The Future
Year: | 2011 |
Production Co: | GNK Productions |
Director: | Miranda July |
Writer: | Miranda July |
Cast: | Miranda July, Hamish Linklater |
Yes, the cat's inner monologue bookending each chapter of the movie is a bit much. And the plot goes off the rails about two-thirds through as you lose track of whether it's all being dreamt by one of the characters, all of the characters, or maybe even the cat.
It's a fairytale expressing the fears of a couple approaching middle age - fears about being halfway through life and without any real accomplishments.

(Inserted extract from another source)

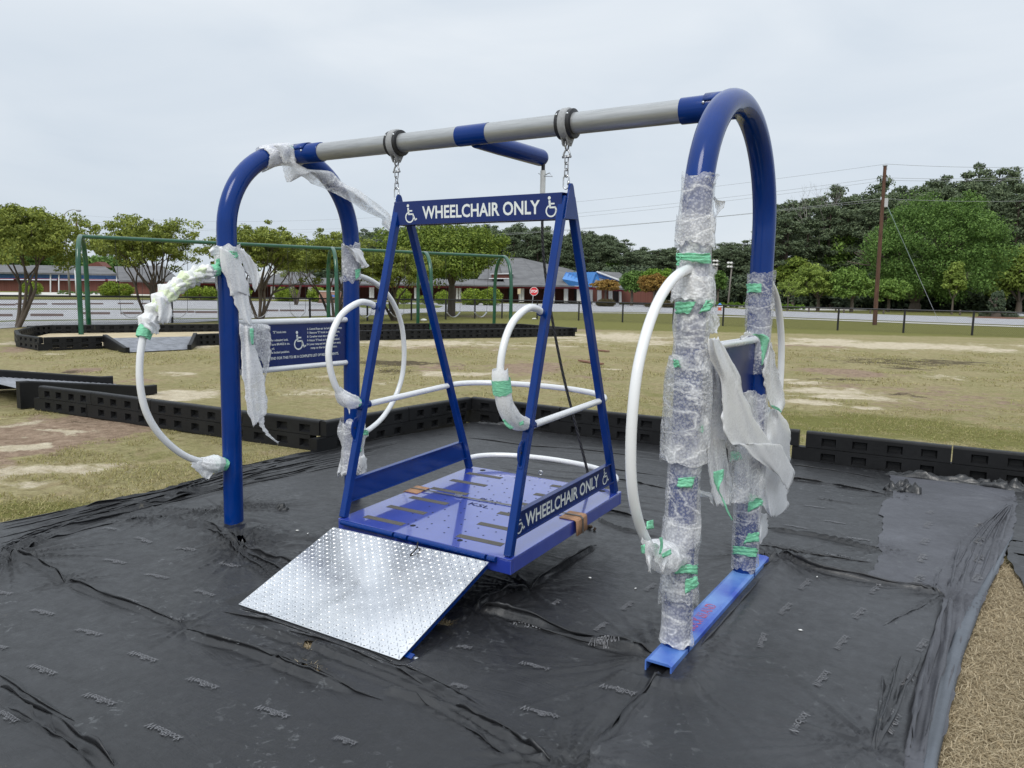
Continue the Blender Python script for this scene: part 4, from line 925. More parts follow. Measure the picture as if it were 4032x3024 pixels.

The catalyst for Sophie (writer/director July) and Jason's realisation is that when they finally pick up the cat they intend to adopt from the shelter it's living in to recover from an accident in a month, they'll be 35 and thus officially middle aged.
It sparks off a crisis of conscience in both the hipster/scruffy/eternal child/entitled white couple, and in their own softly spoken, pixieish and ineffectual way they embark on twin odysseys of introspection about their lives, love and each other.
It involves chucking in a job as a tech support engineer to go door to door trying to convince people to plant trees to save the Earth, staging (or failing to stage) a dance performance every day to broadcast online and gain enough followers to vindicate an empty existence, inexplicably having an affair with another man and befriending an old man with some amazing stories who turns out to be the voice of the moon when time stops. Yes, it's that weird.
The star, writer and director July dials the twee and cute meter up to eleventy million and it won't be to everyone's taste. I just wish the plot itself had been a bit more accessible to convey what she wanted to say – it's so deeply buried in apparent allegory and with so little of a story to go on either, there ends up not being much to appreciate.
It's a bold experiment and to many people it will be a failed one, but it's the flipside of studio tent pole pictures with everything spelled out.